EETJ では、テストエンジニアは現在、どのような課題に直面しているのですか。

Phillips氏 基本的には、先ほど話した“テストシステムの融合”に起因する課題が増えている。1つで、3つのテストを行えるようなテストシステムは複雑なので、設計するのが難しいし、ソフトウェアの知識もいる。もう1つは、テストにかかる時間を短縮することだ。解決策の1つが自動化だ。今回の基調講演で、マツダの足立智彦氏が紹介した事例が、まさにそれだ。マツダは電装品のテストを自動化し、1個のECUについて評価する際の工数を約90%削減した(関連記事:「電装品のテストを自動化したマツダ、工数は最大90%減に」)。マツダは、テストシステムによって他社との差異化を図ったともいえる。

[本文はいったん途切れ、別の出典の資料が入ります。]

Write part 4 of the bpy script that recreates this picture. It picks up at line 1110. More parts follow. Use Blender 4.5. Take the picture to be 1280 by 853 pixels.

EETJ 自動車の開発においては、設計だけでなく、テスト手法も差異化の要因になってきているということですか。

Phillips氏 その通りだ。例えば、ADASで考えてみたい。ADASの分野では、テストエンジニアや設計エンジニアにとって、満たすべき要件や、準拠するべき仕様や規制がまだない。アルゴリズムを開発しても、その結果がよいのか悪いのかを客観的に判断するすべがなく、“正しいはずだ”と仮定して開発を進めるしかない。そういう場合に、結果とともにテスト手法も提示することが、市場で信頼性を得るための手段となり得る*)

*)航空宇宙分野では、品質の保証や信頼性の向上という観点で、部品とともに、その部品をテストしたテスターも納品することがある。